Adding a reflective layer to the back was a first and obvious idea,
but upon deeper reflection I don't think it's the right answer.

The pits receive the sputtered aluminum.  If adding a backing
layer was the answer, you'd think CD-ROMs would've been made
that way in the first place, as it's easier.  It's not a matter 
of boosting reflectivity in general, it's about accentuating the
difference between pits and lands.

(I tried Krylon "Looking Glass" spray paint on a couple test discs.
Although this paint does a wonderful job of mirror-izing glass, 
it turns out more gray on plastic.)

If the anecdote about early CD drives being able to read non-aluminized 
discs is true (and I believe the stories) then it would seem the answer 
would be to find a drive that used the old Phillips read heads and 
somehow ask it to dump a raw image of the bits it finds, in order 
to allow another system to interpret the image.  High Sierra wasn't 
adopted until late 1986, and ISO-9660 after that.

The CM100 apparently only works on PC and XT era hardware.  I saw
mentions on the web that even a 25 Mhz PC is incompatible.

At 02:51 PM 11/17/2014, Mouse wrote:
>I don't understand why this technique was used.  Perhaps it's
>easier/cheaper to produce a nonsmooth surface made of a uniform
>material than to produce a smooth surface of a nonuniform material?

I'm not quite sure what you mean here.  

Wikipedia has an explanation of the process:

>Is it possible that it's clear only in visible light, with some sort of
>reflective layer present in the (infrared, IIRC) wavelengths used?
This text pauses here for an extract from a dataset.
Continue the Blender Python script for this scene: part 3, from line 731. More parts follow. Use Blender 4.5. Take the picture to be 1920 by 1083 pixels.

The pits surface is normally aluminized and then covered with 
some sort of acrylic or lacquer.  I too wondered if there's not some
optical characteristic of that boundary that could work like 
aluminum.  But as you mentioned, detection normally uses the 
phase shift, and that's dependent on the frequency of the light.
You'd need to develop an entirely different optical path.